- _Job_
From the data that follows, print exactly the lines starting at the one containing "What Blender Python" and ending at the one containing "random.seed(7)"; include both of them and nothing more.

- _Supplied records_
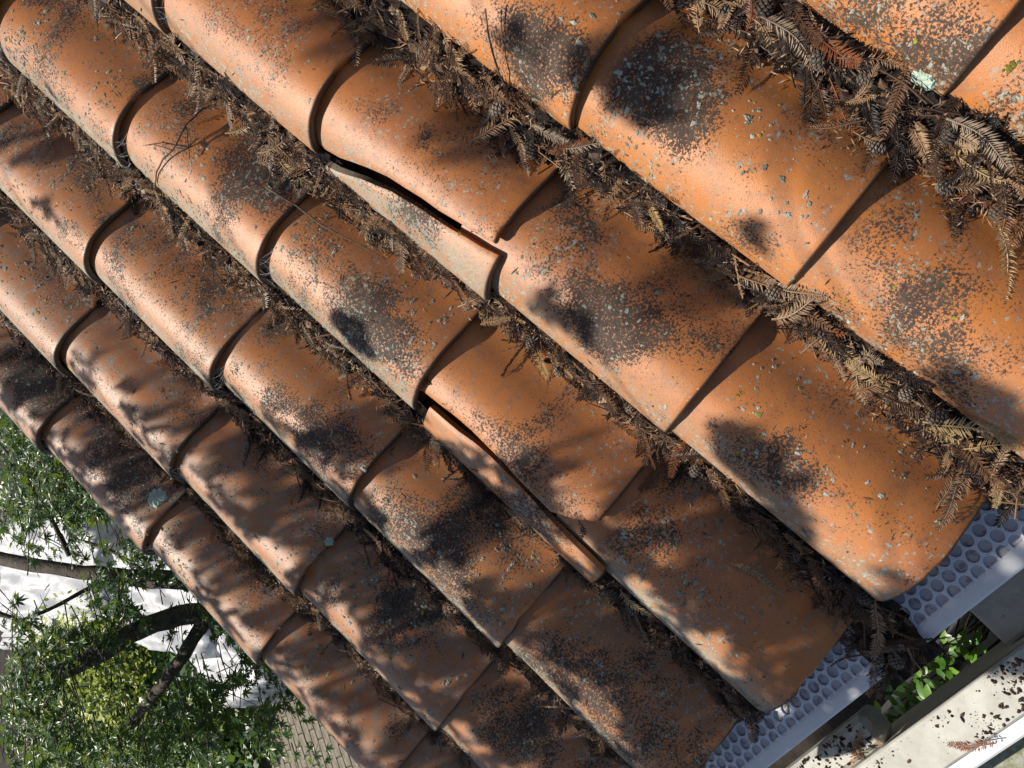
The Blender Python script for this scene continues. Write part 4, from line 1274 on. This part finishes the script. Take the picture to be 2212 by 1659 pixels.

---

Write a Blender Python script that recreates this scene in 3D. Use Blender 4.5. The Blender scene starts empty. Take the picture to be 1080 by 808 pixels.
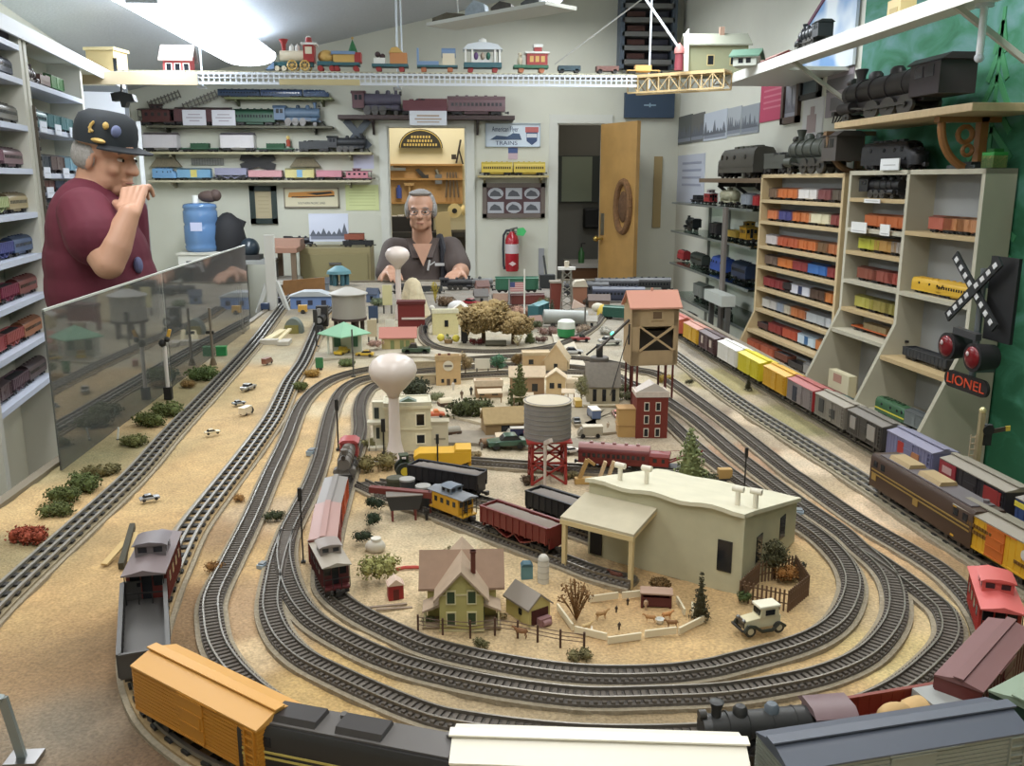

==

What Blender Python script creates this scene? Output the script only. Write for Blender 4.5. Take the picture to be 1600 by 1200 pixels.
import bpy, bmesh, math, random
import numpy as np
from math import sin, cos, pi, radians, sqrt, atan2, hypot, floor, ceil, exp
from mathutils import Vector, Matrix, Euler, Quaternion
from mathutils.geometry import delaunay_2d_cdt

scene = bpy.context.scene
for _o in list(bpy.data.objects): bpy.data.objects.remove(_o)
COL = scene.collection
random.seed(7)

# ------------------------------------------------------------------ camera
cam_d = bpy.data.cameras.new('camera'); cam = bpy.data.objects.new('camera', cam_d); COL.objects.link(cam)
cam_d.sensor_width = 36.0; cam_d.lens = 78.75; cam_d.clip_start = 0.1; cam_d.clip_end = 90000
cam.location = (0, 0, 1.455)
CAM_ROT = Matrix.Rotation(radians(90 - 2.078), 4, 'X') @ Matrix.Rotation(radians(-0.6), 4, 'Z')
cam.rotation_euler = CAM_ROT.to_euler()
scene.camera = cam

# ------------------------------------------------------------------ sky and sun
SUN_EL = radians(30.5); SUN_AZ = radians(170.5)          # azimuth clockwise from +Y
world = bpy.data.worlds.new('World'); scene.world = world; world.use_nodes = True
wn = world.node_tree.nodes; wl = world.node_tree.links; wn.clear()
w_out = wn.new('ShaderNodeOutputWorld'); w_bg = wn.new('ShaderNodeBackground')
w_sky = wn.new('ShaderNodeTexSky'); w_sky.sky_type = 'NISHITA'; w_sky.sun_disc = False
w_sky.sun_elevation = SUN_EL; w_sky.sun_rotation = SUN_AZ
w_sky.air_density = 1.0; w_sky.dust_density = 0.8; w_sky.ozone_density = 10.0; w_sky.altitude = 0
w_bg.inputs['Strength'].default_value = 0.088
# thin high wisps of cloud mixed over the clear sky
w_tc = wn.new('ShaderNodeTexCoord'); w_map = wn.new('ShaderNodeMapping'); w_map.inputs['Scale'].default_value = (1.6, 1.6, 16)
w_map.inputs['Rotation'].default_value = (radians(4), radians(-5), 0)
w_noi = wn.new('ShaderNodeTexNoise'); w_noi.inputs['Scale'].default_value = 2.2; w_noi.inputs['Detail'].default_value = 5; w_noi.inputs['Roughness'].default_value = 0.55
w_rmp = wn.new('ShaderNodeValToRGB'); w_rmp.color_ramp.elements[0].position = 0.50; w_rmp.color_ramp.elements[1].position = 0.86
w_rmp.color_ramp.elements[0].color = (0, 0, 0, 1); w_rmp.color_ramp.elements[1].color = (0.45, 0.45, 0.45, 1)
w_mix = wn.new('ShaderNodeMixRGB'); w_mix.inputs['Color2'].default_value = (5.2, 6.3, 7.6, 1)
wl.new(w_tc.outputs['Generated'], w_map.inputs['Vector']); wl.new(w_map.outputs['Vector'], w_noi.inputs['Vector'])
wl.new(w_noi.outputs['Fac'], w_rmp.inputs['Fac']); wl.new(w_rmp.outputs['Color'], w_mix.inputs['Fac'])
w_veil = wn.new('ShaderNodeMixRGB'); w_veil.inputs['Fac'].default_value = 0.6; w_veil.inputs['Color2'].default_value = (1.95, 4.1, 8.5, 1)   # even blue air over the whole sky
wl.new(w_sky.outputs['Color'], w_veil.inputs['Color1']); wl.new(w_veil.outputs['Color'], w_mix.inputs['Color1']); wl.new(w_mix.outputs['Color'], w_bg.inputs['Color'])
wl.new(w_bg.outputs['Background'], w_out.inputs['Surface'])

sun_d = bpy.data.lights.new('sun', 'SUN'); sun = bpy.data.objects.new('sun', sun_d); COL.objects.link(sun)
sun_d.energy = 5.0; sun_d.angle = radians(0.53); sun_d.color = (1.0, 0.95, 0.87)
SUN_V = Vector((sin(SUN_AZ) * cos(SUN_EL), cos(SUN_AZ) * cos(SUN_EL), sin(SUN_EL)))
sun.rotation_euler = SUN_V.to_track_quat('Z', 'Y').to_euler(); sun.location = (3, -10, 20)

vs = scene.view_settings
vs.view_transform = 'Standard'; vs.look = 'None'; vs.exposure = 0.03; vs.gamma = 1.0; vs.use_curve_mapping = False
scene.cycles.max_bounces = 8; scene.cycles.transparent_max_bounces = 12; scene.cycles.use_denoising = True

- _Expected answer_
What Blender Python script creates this scene? Output the script only. Write for Blender 4.5. Take the picture to be 1600 by 1200 pixels.
import bpy, bmesh, math, random
import numpy as np
from math import sin, cos, pi, radians, sqrt, atan2, hypot, floor, ceil, exp
from mathutils import Vector, Matrix, Euler, Quaternion
from mathutils.geometry import delaunay_2d_cdt

scene = bpy.context.scene
for _o in list(bpy.data.objects): bpy.data.objects.remove(_o)
COL = scene.collection
random.seed(7)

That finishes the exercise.